The egg-shaped digesters convert much of the waste into natural gas, which is harvested to provide 64 percent of the plant’s power. Much of the remaining solid matter is sent as sludge to a plant in Quincy, where it is dried and processed into fertilizer. Some 10 million gallons of treated wastewater are recycled through the plant, providing a source of water for tasks — such as tank cleaning — where non-potable water can be used. Of an average 260 tons of sludge that come into the plant each day, just 10 tons are released into the ocean as treated effluent, while 105 tons are made into fertilizer. The rest is digested and converted to gas.
In addition to natural gas produced in the waste processing, the plant also uses renewable energy, provided by a solar array and two giant wind turbines.
Though Boston was spared the worst effects of Superstorm Sandy, Estes-Smargiassi said that was partly because it passed through the area at low tide, while it hit the New York region at high tide. Projections, however, show that if it had been high tide in Boston, there would have been historic flooding, something that prompted the MWRA’s board of directors to embark on a new appraisal of the flood-vulnerability of the authority’s facilities.
The analysis, Estes-Smargiassi said, evaluated the impact of both a 100-year flood and 2.5 feet of sea-level rise. He said the exercise showed that although a handful of facilities would not be affected, including Deer Island, quite a few would be — some significantly.

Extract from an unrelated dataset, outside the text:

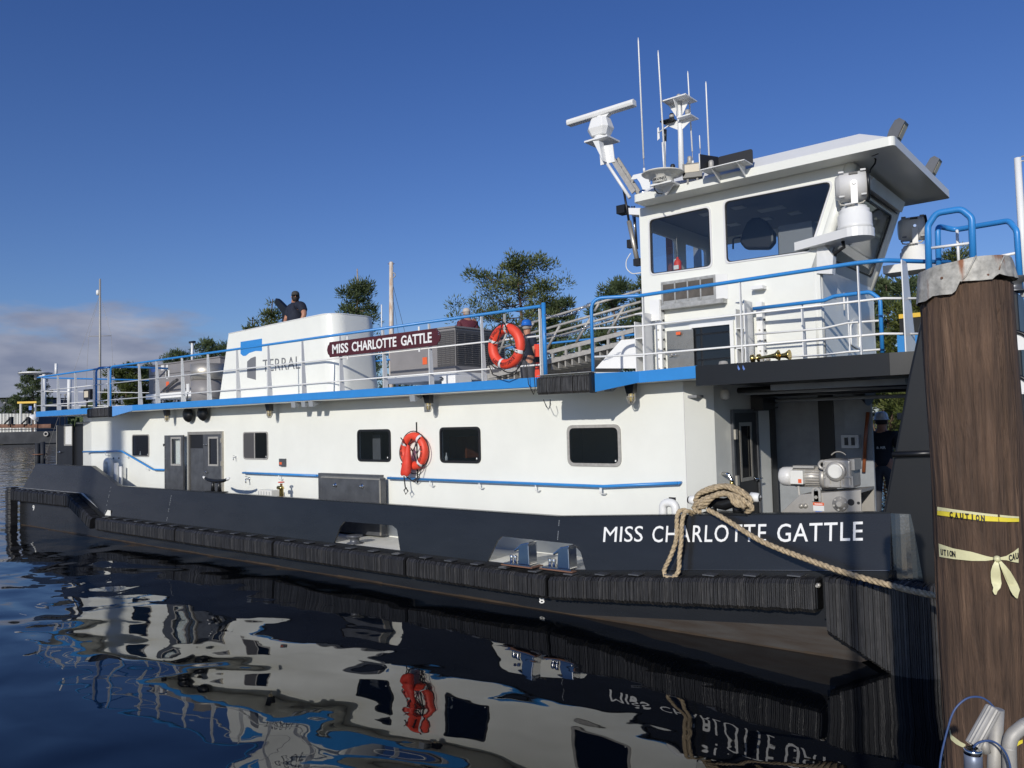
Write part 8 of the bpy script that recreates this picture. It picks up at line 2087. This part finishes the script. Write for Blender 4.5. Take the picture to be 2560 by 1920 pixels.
MB().box(ft.x-0.2, ft.x+0.2, ft.y-0.1, ft.y+0.1, ft.z+2.4, ft.z+2.6).build('winch_pad', M['white_plain'], s1)
s2, ft, tp_ = sail_boat('old workboat with a rusty white mast topped by a star shaped finial', 978, 45, 655, M['rustwhite'], 0.15, M['bargedark'], 'work_boat')
m = MB()
for i in range(5):
    a = math.pi*2*i/5+0.3; m.tube([tp_-Vector((0, 0, 0.15)), tp_+Vector((0.2*math.cos(a)*ex.x, 0.2*math.cos(a)*ex.y, 0.2*math.sin(a)-0.15))], [0.05, 0.01], 6)
m.build('finial', M['rust'], s2)
MB().tube([tp_-Vector((0, 0, 1.0)), ft+ex*2.6], 0.014, 4).tube([tp_-Vector((0, 0, 1.6)), ft+ex*1.5], 0.010, 4).build('stay', M['cord'], s2)
MB().torus(tp_-Vector((0, 0, 0.75))+ex*0.08, 0.14, 0.03, ex, (0, 0, 1), 12, 6).build('masthead_lamp', M['alu'], s2)
# antenna rod left of the rusty mast and the small lamp post at the stern unit
MB().tube([W('B', 1570, 700, Y=15.0), W('B', 1569, 420, Y=15.0)], 0.018, 6).build('whip_antenna', M['white_plain'], boat)
pl_ = MB().tube([W('A', 1662, 925, Y=15.0), W('A', 1661, 748, Y=15.0)], 0.05, 8).build('antenna_post', M['white_plain'], boat)
q_ = W('A', 1661, 748, Y=15.0); MB().box(q_.x-0.16, q_.x+0.16, 14.95, 15.05, q_.z-0.02, q_.z+0.05).build('lamp_head', M['blackdeck'], pl_)
# tall poles on the dock behind the camera; their shadows fall on the stern and on the bow
for (k, x, y, Y, s_, h_, r) in (('a', 1005, 400, 11.3, 48.0, 26.0, 0.55), ('P', 2127, 1350, 10.15, 16.0, 9.5, 0.062)):
    p = W(k, x, y, Y=Y); q_ = p + Vector((0.30, -1.0, 0.385))*s_
    MB().tube([(q_.x, q_.y, -1), (q_.x, q_.y, h_)], [r, r*0.85], 12).build('dock_pole', M['dockgrey'], None, kind='structure', label='tall pole standing on the dock behind the camera')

By analyzing each facility’s purpose and whether it had redundancy within the system, the authority has begun prioritizing changes, seeking temporary mitigation measures, and designing more permanent changes as part of systemic upgrades across the authority’s system.
That way, Estes-Smargiassi said, facilities across the system are gradually made better able to withstand flooding and storms so that, even if the 2.5-foot rise proves overly optimistic and is revised upward again, the system in the end would be better prepared.
“If it looks like 2.5 feet isn’t good enough, we’ll pick a better benchmark,” he said. “That may mean some facilities are not as well-protected as the new ones, but we will be better off.”